The second thing is to ensure that you take at least those measures that everyone should take. If you know there are active intruders around and you leave your windows open, you are sure to be paid an unwanted visit sooner or later. Vulnerability management ensures that well-known vulnerabilities are handled quickly, such as by installing the latest patches and updates and by immediately resolving possible configuration conflicts. At Solvinity and for our clients, that is a process we work on constantly.
It sounds so obvious, but the list of well-known vulnerabilities is exceptionally long, and actively checking whether all those potential problems have been properly resolved is quite a job. At the same time, you can assume that cybercriminals are familiar with those vulnerabilities too. They simply go down the list to see who has their affairs in order and who does not. So make sure you have proper vulnerability management. The last thing you want is to have to explain to your customers after the fact that you could easily have prevented a security problem (you cannot imagine how often this still happens).
And finally, make security the responsibility of everyone in your organisation. In March of this year, Dutch daily newspaper de Volkskrant published an article stating that damage caused by phishing has quadrupled in one year’s time. This is not only because fraud has become more sophisticated but also because people do not sufficiently recognise and acknowledge the risks. They are the weakest link.
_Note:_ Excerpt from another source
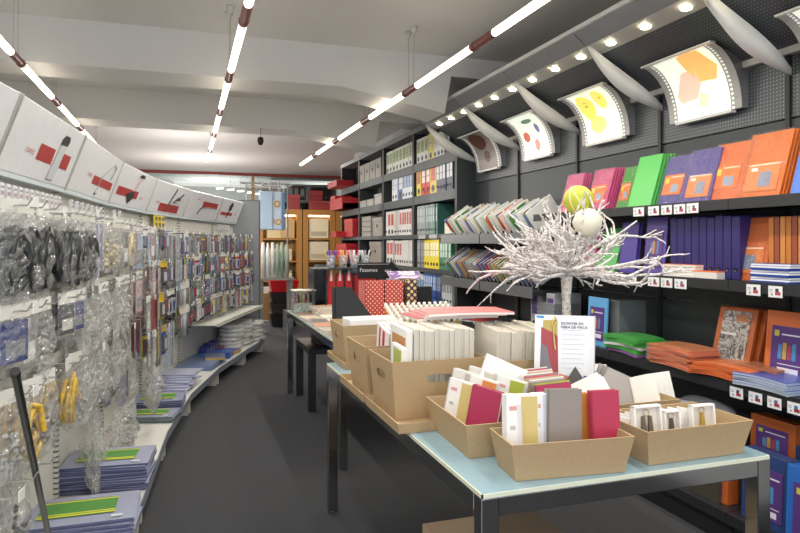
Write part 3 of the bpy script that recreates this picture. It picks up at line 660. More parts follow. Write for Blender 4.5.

The key term here is awareness. Make your people aware of the risks. We regularly test our own employees with social engineering attempts of varying quality and sophistication. Turning this into a competition and sharing the results, along with scores and leaderboards, makes the whole team much more alert when it comes to phishing, suspicious links and other attempts to persuade people to share data or carry out actions that make the company vulnerable.
There are very good, very expensive solutions on the market to protect yourself against advanced external threats, but these are only worth considering if you have your own organisation under control. Insight into your own vulnerability, immediately resolving well-known vulnerabilities, and giving employees a sense of responsibility: that is the basic recipe for a resilient organisation.